Third, as attractive as many of the high-precision techniques for designing and developing software are, such as Design By Contract and similar methods, they are inadequate because they expect detailed and accurate specifications to be available for software to be developed. While there are methods available in approaches like Extreme Programming for mitigating some of these demands, business people, end users, and functional users are simply not used to working this way. When building business intensive, detailed software, such as enterprise reporting systems or systems which demand the explication of "business rules," it is clear, these people do not understand or know how they themselves or their departments do what they do in the sense of being able to describe it with large amounts of precise detail. Yet, nonetheless, they can do these tasks well and can even teach others to do them well. This means, in the end, that the specification of such software requires developers or their surrogate to adjust its function in response to end-user critiques, complaints, and bug reports, even if the origin of their dissatisfaction has nothing at all to do with the software's implementation, being, for instance, a result of incorrect expectations or documentation regarding the nature of, say, data being fed it from some remote database.

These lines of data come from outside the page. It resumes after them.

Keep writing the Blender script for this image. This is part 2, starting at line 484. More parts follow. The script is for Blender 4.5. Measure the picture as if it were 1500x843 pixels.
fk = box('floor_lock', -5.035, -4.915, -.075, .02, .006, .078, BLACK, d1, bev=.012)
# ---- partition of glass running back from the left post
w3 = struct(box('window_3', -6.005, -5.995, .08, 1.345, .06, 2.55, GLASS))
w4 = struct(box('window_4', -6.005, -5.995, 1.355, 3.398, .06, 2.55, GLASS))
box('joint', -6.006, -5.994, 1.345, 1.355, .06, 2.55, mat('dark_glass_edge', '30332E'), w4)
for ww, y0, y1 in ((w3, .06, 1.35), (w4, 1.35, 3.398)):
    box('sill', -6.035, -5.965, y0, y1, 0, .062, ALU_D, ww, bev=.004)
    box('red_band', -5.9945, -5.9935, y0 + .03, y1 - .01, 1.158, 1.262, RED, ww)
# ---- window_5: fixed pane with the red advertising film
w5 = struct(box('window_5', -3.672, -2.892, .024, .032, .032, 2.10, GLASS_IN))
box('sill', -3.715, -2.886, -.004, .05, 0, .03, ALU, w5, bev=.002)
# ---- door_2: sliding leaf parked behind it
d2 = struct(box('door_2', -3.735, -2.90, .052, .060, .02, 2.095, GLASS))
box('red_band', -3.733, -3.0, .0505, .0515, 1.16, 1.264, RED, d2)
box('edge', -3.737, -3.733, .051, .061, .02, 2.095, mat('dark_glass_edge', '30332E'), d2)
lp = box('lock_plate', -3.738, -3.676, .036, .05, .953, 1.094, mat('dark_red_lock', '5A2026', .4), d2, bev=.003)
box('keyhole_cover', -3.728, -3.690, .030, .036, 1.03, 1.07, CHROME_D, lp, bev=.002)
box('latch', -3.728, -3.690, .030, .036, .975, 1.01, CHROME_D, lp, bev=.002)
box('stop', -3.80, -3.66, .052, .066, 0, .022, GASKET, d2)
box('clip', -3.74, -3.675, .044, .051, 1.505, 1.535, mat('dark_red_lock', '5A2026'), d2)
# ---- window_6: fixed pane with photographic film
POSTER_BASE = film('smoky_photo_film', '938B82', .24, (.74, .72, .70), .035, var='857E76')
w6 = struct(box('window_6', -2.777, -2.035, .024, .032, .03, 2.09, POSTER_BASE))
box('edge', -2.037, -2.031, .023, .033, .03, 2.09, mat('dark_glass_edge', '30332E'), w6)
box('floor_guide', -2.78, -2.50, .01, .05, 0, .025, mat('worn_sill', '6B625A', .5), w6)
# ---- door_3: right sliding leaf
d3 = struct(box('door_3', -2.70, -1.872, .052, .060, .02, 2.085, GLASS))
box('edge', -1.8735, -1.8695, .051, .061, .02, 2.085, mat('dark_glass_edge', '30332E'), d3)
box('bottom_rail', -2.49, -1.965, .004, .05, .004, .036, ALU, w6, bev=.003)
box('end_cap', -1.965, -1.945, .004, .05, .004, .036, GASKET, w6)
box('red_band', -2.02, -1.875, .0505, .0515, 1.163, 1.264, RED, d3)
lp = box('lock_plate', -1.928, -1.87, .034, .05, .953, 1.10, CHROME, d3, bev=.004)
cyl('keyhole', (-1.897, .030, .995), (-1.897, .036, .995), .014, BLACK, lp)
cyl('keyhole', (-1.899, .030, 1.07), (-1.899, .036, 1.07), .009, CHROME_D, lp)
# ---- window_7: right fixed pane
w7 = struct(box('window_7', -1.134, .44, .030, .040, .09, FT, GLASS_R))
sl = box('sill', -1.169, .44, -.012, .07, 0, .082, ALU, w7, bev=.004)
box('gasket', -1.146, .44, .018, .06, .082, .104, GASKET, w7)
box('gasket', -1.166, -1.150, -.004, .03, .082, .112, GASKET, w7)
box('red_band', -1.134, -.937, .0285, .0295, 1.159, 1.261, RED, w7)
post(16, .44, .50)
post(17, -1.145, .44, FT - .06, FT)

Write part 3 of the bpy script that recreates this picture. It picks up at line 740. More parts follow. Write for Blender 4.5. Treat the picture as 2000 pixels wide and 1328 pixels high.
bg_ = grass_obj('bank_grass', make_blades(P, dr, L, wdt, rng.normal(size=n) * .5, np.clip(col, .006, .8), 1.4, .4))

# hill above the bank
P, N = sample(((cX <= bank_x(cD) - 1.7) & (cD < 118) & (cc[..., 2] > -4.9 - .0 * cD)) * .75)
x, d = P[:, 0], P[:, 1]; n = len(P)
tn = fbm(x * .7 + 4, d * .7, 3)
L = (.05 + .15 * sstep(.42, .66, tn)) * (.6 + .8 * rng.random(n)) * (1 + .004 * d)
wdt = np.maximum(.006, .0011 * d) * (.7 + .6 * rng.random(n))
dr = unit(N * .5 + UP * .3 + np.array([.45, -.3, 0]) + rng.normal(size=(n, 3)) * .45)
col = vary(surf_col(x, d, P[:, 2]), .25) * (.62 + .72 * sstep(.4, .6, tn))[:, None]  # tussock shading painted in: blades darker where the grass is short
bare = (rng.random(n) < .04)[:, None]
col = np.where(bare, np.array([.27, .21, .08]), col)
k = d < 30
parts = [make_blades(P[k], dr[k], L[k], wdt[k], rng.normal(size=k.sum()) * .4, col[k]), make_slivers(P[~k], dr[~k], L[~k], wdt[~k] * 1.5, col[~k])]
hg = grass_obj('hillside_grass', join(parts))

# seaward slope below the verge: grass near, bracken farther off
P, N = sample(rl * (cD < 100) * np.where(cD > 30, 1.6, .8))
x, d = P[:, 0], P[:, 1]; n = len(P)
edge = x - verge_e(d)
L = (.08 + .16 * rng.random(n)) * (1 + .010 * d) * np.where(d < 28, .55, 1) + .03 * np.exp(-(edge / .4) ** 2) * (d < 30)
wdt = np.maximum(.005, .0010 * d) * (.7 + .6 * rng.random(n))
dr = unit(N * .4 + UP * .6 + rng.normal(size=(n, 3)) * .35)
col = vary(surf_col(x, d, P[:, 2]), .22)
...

Under these conditions, ideas of software blueprints, precise legal accountability, or even of standards of quality are meaningless. The edifices are being built on shifting sands. This is not a desirable set of circumstances and I am not trying to argue that they are. But it is what business and users feel they need to be successful and, if we want to be successful practitioners of the software art, we need to understand its limitations and serve them using what's there and what we know. Demanding some hypothetical and unrealistic set of terms and conditions will not do it.